Getting Started On Innovation

Coming up with innovative new ideas is often the biggest hurdle in innovation.

One of the reasons that many businesses do not innovate actively is because the first step – coming up with new ideas – can be daunting. You might have a mental image of bringing a handful of your staff into a meeting room with a blank white board, and you say “OK, somebody start innovating.” And everybody stares at that white board like deer looking at the headlights of an oncoming car.

Over the course of my career I have encountered companies in situations like this. They know they need to innovate; they want to innovate; but the bucket of ideas is empty. I have also encountered companies that are prolific at generating innovative ideas for new products and services with regularity, and companies somewhere on the spectrum between these two extremes.

I have compiled a list of techniques that small businesses can use to generate ideas for new products and services.
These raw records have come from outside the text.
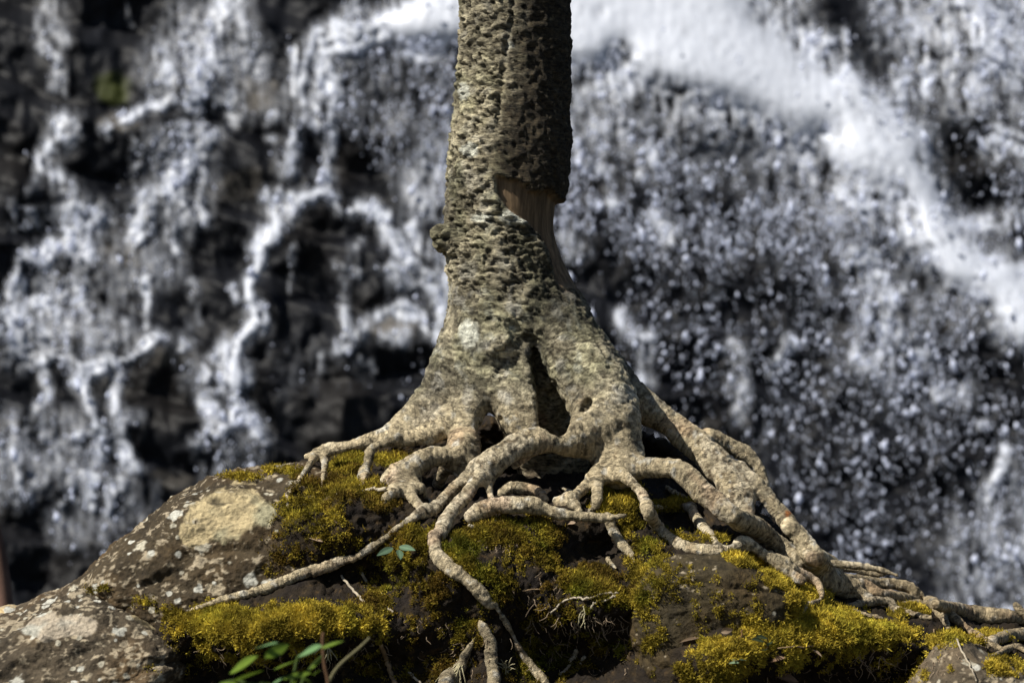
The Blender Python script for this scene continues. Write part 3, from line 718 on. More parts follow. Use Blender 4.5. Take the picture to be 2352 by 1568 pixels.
chains = []
def chain(view, pts, y=None, k=None, lie=0.5, name='root', free=False):
    """pts: (x, y, r[, depth]) in the view; depth given per point, or y for all, or None to lie on the surface"""
    P = toF(view, pts)
    out = []
    for p in P:
        d = p[3] if len(p) > 3 else y
        r = p[2] * 1.063e-3
        if not free:
            hits = [surf(p[0] + ox, p[1] + oy) for ox, oy in ((0, 0), (7, 0), (-7, 0), (0, 7), (0, -7))]
            if hits[0][0] is not None and (d is None or d > hits[0][0].y - r * lie):
                n = Vector((0, 0, 0))
                for h_, n_ in hits:
                    if h_ is not None: n += n_ if n_.y < .3 else Vector((0, 0, 0))
                n = n.normalized()
                w = hits[0][0] + n * r * lie
                out.append((w.x, w.y, w.z, r * (w.y - CAMY) / -CAMY))
                continue
        if d is None:
            d = out[-1][1] if out else -.3
        kk = (d - CAMY) / -CAMY
        w = fw(p[0], p[1], d)
        out.append((w[0], w[1], w[2], r * kk))
    A = np.array(out)
    if not free and len(A) > 4:
        for _ in range(2):                              # roots bridge small dips instead of following every lump
            y2 = A[:, 1].copy(); y2[1:-1] = .25 * A[:-2, 1] + .5 * A[1:-1, 1] + .25 * A[2:, 1]
            y2 = np.minimum(y2, A[:, 1] + .004)
            A[:, [0, 2]] *= ((y2 - CAMY) / (A[:, 1] - CAMY))[:, None]
            A[:, 1] = y2
    chains.append((A, k, name))

chain('F', [(1186, -260, 112, .0), (1184, -60, 117, .0), (1184, 60, 118, .0), (1180, 180, 121, .0), (1172, 300, 126, .0), (1160, 420, 126, .0), (1153, 520, 122, .0), (1154, 600, 122, -.005), (1164, 680, 126, -.005), (1178, 750, 128, .01), (1188, 800, 116, .03), (1218, 880, 104, .085), (1250, 970, 95, .17), (1270, 1050, 90, .22)], name='trunk', free=True)
# left legs
chain('Z3', [(1900, -560, 330, -.02), (1690, -260, 260, -.05), (1500, 20, 190, -.08), (1330, 190, 150, -.10), (1150, 310, 105, -.12), (980, 410, 78, -.13), (800, 450, 60, -.12), (640, 490, 46, -.10), (520, 500, 44, -.09), (450, 545, 34, -.08)], k=.05)
chain('Z3', [(470, 560, 34, -.09), (400, 570, 28, -.10), (335, 572, 22, -.11)], k=.02)
chain('Z3', [(420, 560, 28, -.09), (385, 610, 27, -.10), (345, 690, 26), (290, 770, 26), (235, 855, 23), (190, 910, 18)], k=.02)
chain('Z3', [(505, 540, 34, -.10), (500, 650, 26, -.13), (482, 760, 23), (465, 880, 18)], k=.02)
chain('Z3', [(1100, 405, 26, -.17), (1010, 455, 36, -.17), (900, 500, 52, -.17), (880, 570, 50, -.18), (860, 640, 42, -.19), (825, 705, 44, -.20), (800, 765, 33, -.21), (750, 820, 14)], k=.025)
chain('Z3', [(840, 720, 32, -.20), (830, 780, 28, -.21), (815, 830, 20)], k=.02)
chain('Z3', [(1540, 260, 95, -.14), (1420, 370, 85, -.15), (1240, 430, 58, -.15), (1080, 440, 40, -.15)], k=.04)
chain('Z3', [(1950, -420, 300, -.04), (1800, -60, 190, -.10), (1730, 160, 140, -.13), (1690, 330, 108, -.16), (1690, 440, 98, -.18), (1650, 530, 92, -.20), (1540, 570, 84, -.22), (1400, 575, 84, -.24), (1260, 640, 82, -.26), (1140, 720, 100, -.27), (1070, 770, 88, -.27), (1040, 800, 60, -.27)], k=.03)
chain('Z3', [(1130, 800, 80, -.27), (1090, 870, 66, -.28), (1050, 915, 54, -.29), (1010, 970, 40, -.29), (1000, 1000, 26, -.29)], k=.03)
chain('Z3', [(1690, 480, 85, -.19), (1730, 570, 76, -.2), (1740, 660, 58, -.21), (1660, 740, 36, -.2)], k=.04)
chain('Z3', [(1560, 600, 70, -.17), (1500, 720, 60, -.13), (1460, 800, 40, -.1)], k=.05)
chain('Z3', [(1270, 790, 52, -.25), (1235, 900, 48, -.26), (1285, 1000, 38, -.27), (1310, 1060, 30)], k=.03)
chain('Z3', [(1300, 850, 38, -.26), (1350, 930, 31, -.27), (1395, 985, 24)], k=.02)
# short leg in the middle and the cleft
chain('F', [(1145, 760, 105, -.03), (1166, 860, 80, -.08), (1196, 940, 56, -.13), (1218, 995, 42, -.15)], k=.025, free=True)
# right central leg
chain('F', [(1185, 610, 95, .0), (1232, 690, 94, -.02), (1300, 790, 84, -.07), (1366, 885, 80, -.13), (1400, 960, 70, -.18), (1414, 1005, 59, -.20), (1420, 1045, 55, -.22), (1426, 1080, 44, -.24)], k=.05, free=True)
# big arch to the left, splitting in two
chain('F', [(1372, 985, 62, -.21), (1320, 1005, 44, -.25), (1260, 1010, 33, -.28), (1200, 1022, 30, -.31), (1150, 1045, 28, -.33), (1112, 1078, 26, -.34)], k=.035, free=True)
chain('Z3', [(1800, 640, 50, -.335), (1640, 800, 48, -.35), (1500, 945, 48, -.37), (1400, 1030, 48, -.38), (1290, 1105, 42), (1180, 1170, 32), (1100, 1220, 29), (980, 1285, 27), (850, 1350, 29), (750, 1402, 32), (650, 1442, 33), (520, 1510, 31), (400, 1560, 28)], k=.025, lie=1.3)
chain('F', [(782, 1282, 9.5), (760, 1290, 11), (680, 1325, 11.5), (600, 1354, 11), (540, 1374, 9.5), (480, 1386, 7), (440, 1402, 5)], k=.015, lie=.9)
chain('Z3', [(1920, 610, 54, -.345), (1800, 760, 53, -.37), (1700, 900, 53, -.39), (1600, 1020, 56, -.41), (1520, 1130, 60, -.43), (1475, 1220, 62), (1432, 1310, 60), (1450, 1400, 57), (1530, 1480, 52), (1620, 1550, 40)], k=.025)
chain('Z7', [(290, 400, 34), (350, 460, 34), (430, 530, 45), (520, 600, 54), (600, 680, 58), (645, 750, 44)], k=.02)
chain('Z7', [(578, 880, 12), (605, 950, 40), (640, 1060, 45), (660, 1200, 50), (690, 1350, 50), (712, 1480, 50)], k=.02, lie=.8)
chain('Z7', [(535, 1030, 14), (480, 1150, 42), (400, 1280, 58), (330, 1400, 66), (300, 1470, 66)], k=.02, lie=.8)
chain('Z7', [(700, 750, 14), (760, 860, 26), (830, 1010, 28), (900, 1130, 30), (960, 1240, 32), (1030, 1340, 36), (1100, 1420, 36)], k=.015, lie=.9)
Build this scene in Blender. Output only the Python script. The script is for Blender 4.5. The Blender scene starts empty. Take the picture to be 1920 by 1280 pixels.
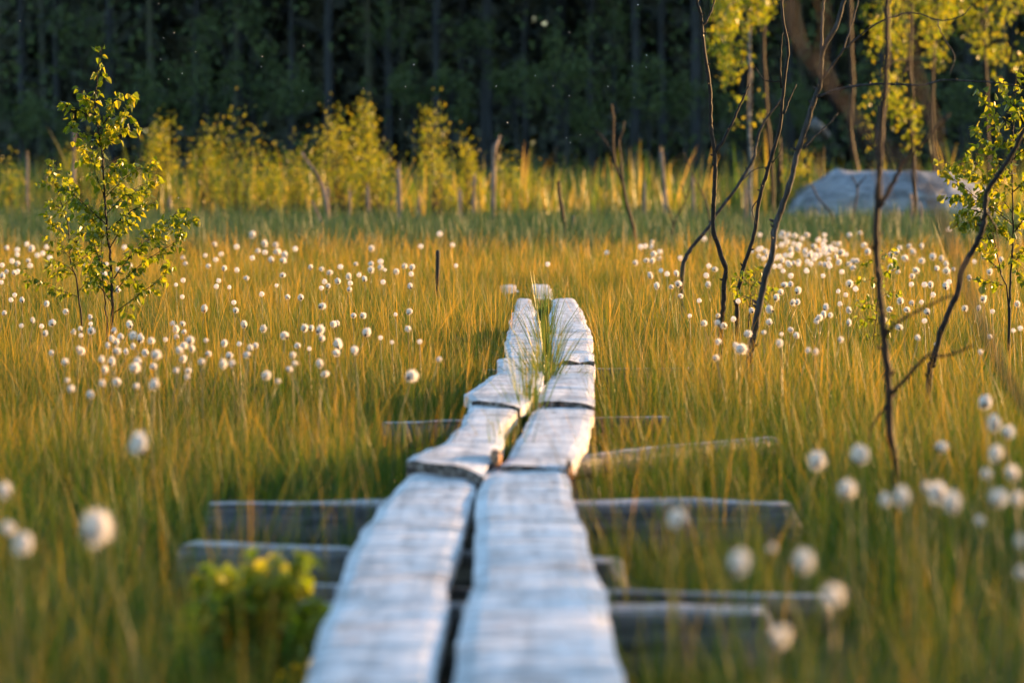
import bpy, math, random
import numpy as np
from mathutils import Vector, Matrix

# ------------------------------------------------------------------ camera, sky, sun, exposure
SC = bpy.context.scene
COL = SC.collection
R = math.radians
W0, H0 = 1920.0, 1280.0
LENS, FPX, CAMH = 120.0, 6400.0, 0.80
PITCH = math.atan((640.0 - 330.0) / FPX)

cam_data = bpy.data.cameras.new("camera")
cam = bpy.data.objects.new("camera", cam_data)
COL.objects.link(cam)
cam.location = (0, 0, CAMH)
cam.rotation_euler = (math.pi / 2 - PITCH, 0, 0)
cam_data.lens = LENS
cam_data.sensor_width = 36.0
cam_data.clip_start = 0.1
cam_data.clip_end = 2000.0
cam_data.dof.use_dof = True
cam_data.dof.focus_distance = 16.6
cam_data.dof.aperture_fstop = 3.6
cam_data.dof.aperture_blades = 0
SC.camera = cam

SUN_EL, SUN_AZ = R(8.5), R(61.0)          # azimuth clockwise from the view direction (+Y)
world = bpy.data.worlds.new("World")
SC.world = world
world.use_nodes = True
wn = world.node_tree
sky = wn.nodes.new("ShaderNodeTexSky")
sky.sky_type = 'NISHITA'
sky.sun_disc = False
sky.sun_elevation = SUN_EL
sky.sun_rotation = SUN_AZ
sky.altitude = 100
sky.air_density = 1.0
sky.dust_density = 0.5
sky.ozone_density = 2.0
wn.links.new(sky.outputs[0], wn.nodes["Background"].inputs[0])
wn.nodes["Background"].inputs[1].default_value = 0.15

sun_data = bpy.data.lights.new("sun", 'SUN')
sun_data.energy = 5.0
sun_data.angle = R(0.55)
sun_data.color = (1.0, 0.55, 0.195)
sun = bpy.data.objects.new("sun", sun_data)
COL.objects.link(sun)
sdir = Vector((math.sin(SUN_AZ) * math.cos(SUN_EL), math.cos(SUN_AZ) * math.cos(SUN_EL), math.sin(SUN_EL)))
sun.rotation_euler = sdir.to_track_quat('Z', 'Y').to_euler()
sun.location = (30, 10, 20)

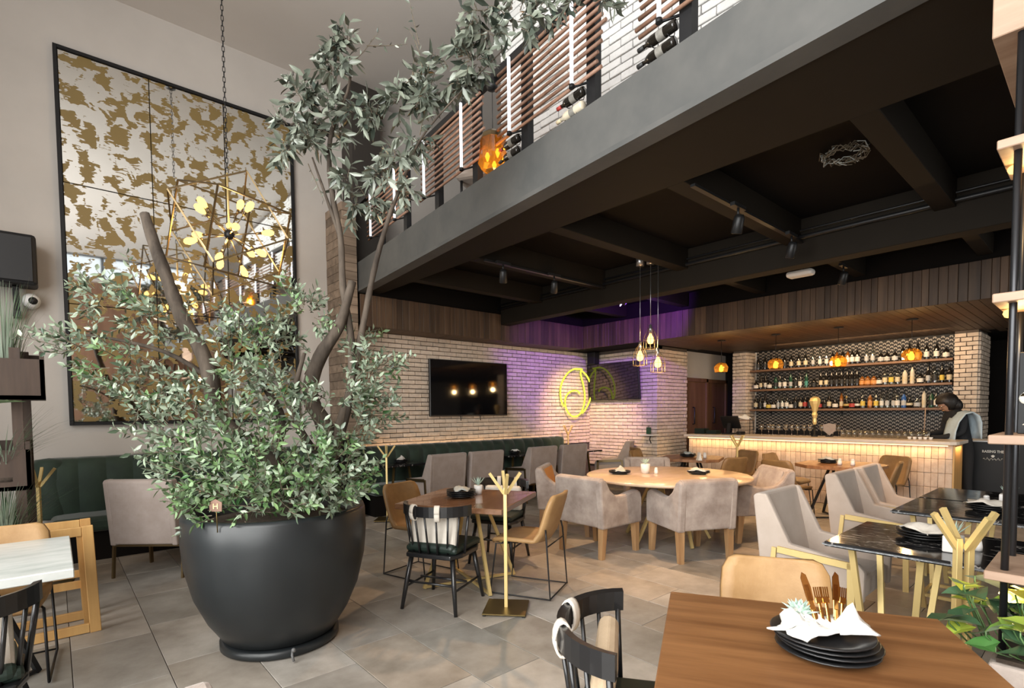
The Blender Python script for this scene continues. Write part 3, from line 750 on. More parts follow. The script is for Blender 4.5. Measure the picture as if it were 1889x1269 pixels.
def potted(label, loc, pot='square', h=.09, L=.09, n=22, mat='succulent'):
    t = thing('potted_succulent', label, 'plant', loc)
    b = bm_new()
    if pot == 'square': box(b, (0, 0, h / 2), (h * .95, h * .95, h), None, .006, 2)
    else: lathe(b, [(0, 0), (h * .42, 0), (h * .48, h * .5), (h * .5, h), (h * .42, h), (h * .4, h * .85), (0, h * .85)], 18)
    obj('pot', b, 'ceramic', t); succ_leaves(t, (0, 0, h * .93), n, L, mat, .95, .007); return t
def shaker(label, loc, h=.065, r=.02):
    t = thing('shaker', label, 'shaker', loc)
    b = bm_new(); lathe(b, [(0, 0), (r, 0), (r * 1.05, h * .3), (r * .85, h * .75), (0, h * .75)], 16); obj('body', b, 'ceramic', t)
    b = bm_new(); lathe(b, [(r * .85, h * .75), (r * .8, h * .92), (r * .4, h), (0, h)], 16); obj('cap', b, 'white_plastic', t); return t

# ---------------------------------------------------------------- seating: middle of the room
R = math.radians
square_table('dining_table', 'square brown wooden dining table between two black spindle chairs and the brass bag stand', (2.73, 3.70, 0), R(30), .94, 'table_wood_dark', 'gold')
SPIN_L('black spindle chair with striped-looking white pillow, its back toward the big planter', (2.27, 3.44, 0), R(-63), 'black spindle chairs')
SPIN_L('black spindle chair with green seat cushion on the far side of the square wooden table', (3.36, 4.06, 0), R(118), 'black spindle chairs')
SHELL('tan leather shell chair right behind the tall brass bag stand', (2.98, 3.22, 0), R(26), 'tan shell chairs')
SHELL_BROWN('dark brown shell chair between the square table and the planter', (2.54, 4.20, 0), R(-165), 'brown shell chairs')
RACK('brass bag stand on a square plate beside the square wooden dining table', (2.535, 2.99, 0), R(-48), 'brass bag stands')
TZ = .751
setting('the square dining table', 2.68, 3.76, TZ, 4, .13, .4)
potted('little white pot with a spiky air plant on the square dining table', (2.90, 3.80, TZ), 'round', .08, .11, 18)

# round table group
t = thing('round_table', 'large round stone-topped dining table on slanted brass legs', 'table', (5.35, 3.40, 0))
b = bm_new(); lathe(b, [(0, .712), (.88, .712), (.92, .722), (.925, .742), (.915, .75), (0, .75)], 64); obj('tabletop', b, 'marble_beige', t)
for k in range(5):
    a = k * 2 * PI / 5 + .5; b = bm_new(); bar(b, (.16 * math.cos(a + .5), .16 * math.sin(a + .5), .71), (.50 * math.cos(a), .50 * math.sin(a), .004), .03, .03); obj('leg', b, 'gold', t)
b = bm_new(); lathe(b, [(0, .69), (.3, .69), (.3, .711), (0, .711)], 24); obj('top_plate', b, 'black_metal', t)
TUB('worn grey tub armchair with its plain back turned toward the tan shell chair', (4.40, 3.62, 0), R(-91), 'tub armchairs')
TUB('worn grey tub armchair with stained back nearest the tan leather chair front', (4.93, 2.87, 0), R(-27), 'tub armchairs')
TUB('grey tub armchair on the bar side of the round table', (6.12, 2.78, 0), R(52), 'tub armchairs')
TUB_WARM_LIT('grey tub armchair at the round table, warm light painted orange on its inside', (4.82, 4.46, 0), R(-146), 'tub armchairs')
TUB('grey tub armchair on the far side of the round table facing the room', (6.22, 4.22, 0), R(133), 'tub armchairs')
setting('the round table, warm-lit chair side', 5.04, 3.84, TZ, 2, .125, .2)
setting('the round table, bar side', 5.67, 3.18, TZ, 2, .135, 1.1)
potted('white cylinder pot with a small succulent on the round table', (5.30, 3.66, TZ), 'round', .11, .10, 20)
shaker('white salt shaker beside the pot on the round table', (5.33, 3.53, TZ), .075, .022)

# bench row along the brick wall
def bench(label, x0, x1, yb, yf, top, curve_left):
    t = thing('banquette', label, 'sofa', (0, 0, 0))
    n = max(3, round((x1 - x0) / .235)); w = (x1 - x0) / n
    for k in range(n):
        xa = x0 + k * w; b = bm_new(); grid = []
        # one channel: bulges toward the room, rolls over the top
        prof = [(yb - .20, .42), (yb - .23, .60), (yb - .245, .78), (yb - .235, top - .10), (yb - .19, top - .02), (yb - .11, top), (yb - .03, top - .03), (yb, top - .12), (yb, .42)]
        for i in range(7):
            u = i / 6; bul = math.sin(PI * u) ** .6 * .028
            grid.append([(xa + w * u, y - (bul if j < 4 else bul * .35 if j < 6 else 0), z + (bul * .12 if 2 < j < 7 else 0)) for j, (y, z) in enumerate(prof)])
        sheet(b, grid); obj('back_channel', b, 'green_velvet', t)
    b = bm_new(); boxmm(b, (x0, yf, .30), (x1, yb - .15, .46), .05, 3); obj('seat_cushion', b, 'green_velvet', t)
    b = bm_new(); boxmm(b, (x0 + .02, yf + .06, 0), (x1 - .02, yb, .30)); obj('plinth', b, 'black_paint', t)
    for xe, s in ((x0, 1), (x1, -1)):
        b = bm_new(); lathe(b, [(0, 0), (.135, 0), (.14, .02), (.14, top - .42 - .05), (.115, top - .42 - .01), (0, top - .42 + .005)], 20); obj('rounded_end', b, 'green_velvet', t, (xe + s * .01, yb - .135, .42))
    return t
bench('long dark green channel-tufted banquette under the brick wall with the big screen', 3.40, 7.50, 7.37, 6.86, 1.0, False)
bench('shorter dark green channel-tufted banquette under the gold-flecked mirror', -.06, 2.55, 7.46, 6.82, 1.05, True)
def bench_table(label, x, y, wx, wy, top='marble_black'):
    t = thing('bistro_table', label, 'table', (x, y, 0))
    b = bm_new(); boxmm(b, (-wx / 2, -wy / 2, .722), (wx / 2, wy / 2, .75), .003); obj('tabletop', b, top, t)
    for sx in (-1, 1):
        b = bm_new(); bar(b, (sx * .12, -.12, .72), (sx * .2, -.16, .02), .026); bar(b, (sx * .2, -.27, .012), (sx * .2, -.08, .012), .024); obj('leg', b, 'gold_dark', t)
    return t
bench_table('black-topped bistro table by the long banquette, nearest the slim stand', 3.82, 6.98, .68, .60)
bench_table('black-topped bistro table hidden behind two grey armchairs at the long banquette', 4.78, 6.98, .68, .60)
bench_table('black-topped bistro table by the middle of the long banquette', 6.12, 6.98, .70, .60)
bench_table('black-topped bistro table near the rounded banquette end and neon ring', 7.57, 6.74, .70, .60)
setting('the slim-stand bistro table', 3.88, 6.98, TZ, 3, .105, .3, 'napkin_white')
setting('the middle bistro table', 6.15, 6.98, TZ, 3, .105, .9, 'napkin_white')
setting('the neon ring bistro table', 7.58, 6.76, TZ, 2, .105, .1, 'napkin_white')
ARM_GREY('taupe armchair at the long banquette, closest to the planter tree', (4.13, 6.44, 0), R(1), 'taupe armchairs')
ARM_GREY('taupe armchair second from the planter tree, under the big wall screen', (4.83, 6.44, 0), R(0), 'taupe armchairs')
ARM_GREY('taupe armchair with metal arm frame before the middle of the banquette', (6.06, 6.50, 0), R(0), 'taupe armchairs')
ARM_GREY('taupe armchair in front of the rounded end of the long banquette', (6.85, 6.52, 0), R(-2), 'taupe armchairs')
ARM_GREY('taupe armchair turned sideways below the corner screen', (8.22, 6.42, 0), R(28), 'taupe armchairs')
ARM_GREY('taupe armchair with brown arms beside the black planter, back to the room', (.78, 6.0, 0), R(-41), 'taupe armchairs')
RACK('slim brass bag stand at the planter end of the long banquette', (3.46, 6.62, 0), R(-40), 'brass bag stands')
RACK('brass bag stand below the neon ring, taller than the chairs', (7.78, 7.2, 0), R(-10), 'brass bag stands').scale = (1, 1, 1.16)
RACK('brass bag stand behind the folded wooden racks by the mirror banquette', (-.12, 6.1, 0), R(-30), 'brass bag stands')
RACK('brass bag stand in front of the glowing bar counter', (7.84, 3.765, 0), R(-44), 'brass bag stands').scale = (1, 1, 1.06)
# table at the mirror banquette
t = thing('bistro_table', 'beige stone bistro table half hidden behind the planter greenery', 'table', (1.36, 6.42, 0))
b = bm_new(); boxmm(b, (-.45, -.40, .715), (.45, .40, .75), .004); obj('tabletop', b, 'marble_beige', t); v_base(t, 'gold_dark', .26)
setting('the beige bistro table', 1.22, 6.42, TZ, 3, .13, .2)

# shelf on the brick corner and chair below it
t = thing('wall_shelf', 'tiny white wall shelf holding a lantern on the brick corner', 'shelf', (8.66, 5.90, 1.02))
b = bm_new(); boxmm(b, (-.10, -.16, -.012), (.09, .14, .012), .004); obj('board', b, 'ceramic', t)
b = bm_new(); tube(b, [(.06, 0, -.012), (.02, 0, -.08), (.07, 0, -.16)], .01, 6); obj('bracket', b, 'black_metal', t)
t = thing('lantern', 'small greenish candle lantern on the little wall shelf', 'lantern', (8.65, 5.90, 1.034))
b = bm_new(); box(b, (0, 0, .07), (.07, .07, .13), None, .006); obj('body', b, 'bottle_green', t)
b = bm_new(); tube(b, [(-.02, 0, .135), (-.015, 0, .17), (.015, 0, .17), (.02, 0, .135)], .004, 6); obj('handle', b, 'black_metal', t)
SHELL_BROWN('brown shell chair under the little wall shelf', (8.15, 5.55, 0), R(-120), 'brown shell chairs')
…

I have analyzed and sorted the techniques based on how much time and money it takes to implement them (in general, less time and money is better) and how effective they are at spawning innovative new ideas (in general, more is better).

Papers that describe a number of these techniques are available on the Articles page of the website, in the section on Innovation. I will add new articles at a rate of about one every other month.

If you read the papers on innovation, you can assess which ones would be most applicable to your business and can create a list of techniques you want to use to start innovating. Having a list like this is a great tool for breaking the first big logjam in innovation – coming up with new ideas.

There is a rough order in which I add articles about innovation to the website. I start with techniques that are easiest and cheapest to implement, that are most broadly applicable, and/or are the most reliable at producing results – i.e. at generating new innovative ideas. As I continue to add articles, we get to techniques for innovation that are a bit more costly, or are not as broadly applicable, or are effective in a narrower range of situations or circumstances.

But I have found all of these techniques can be very powerful when they are used in the right situation. And all of these techniques are suitable for small business with limited budgets.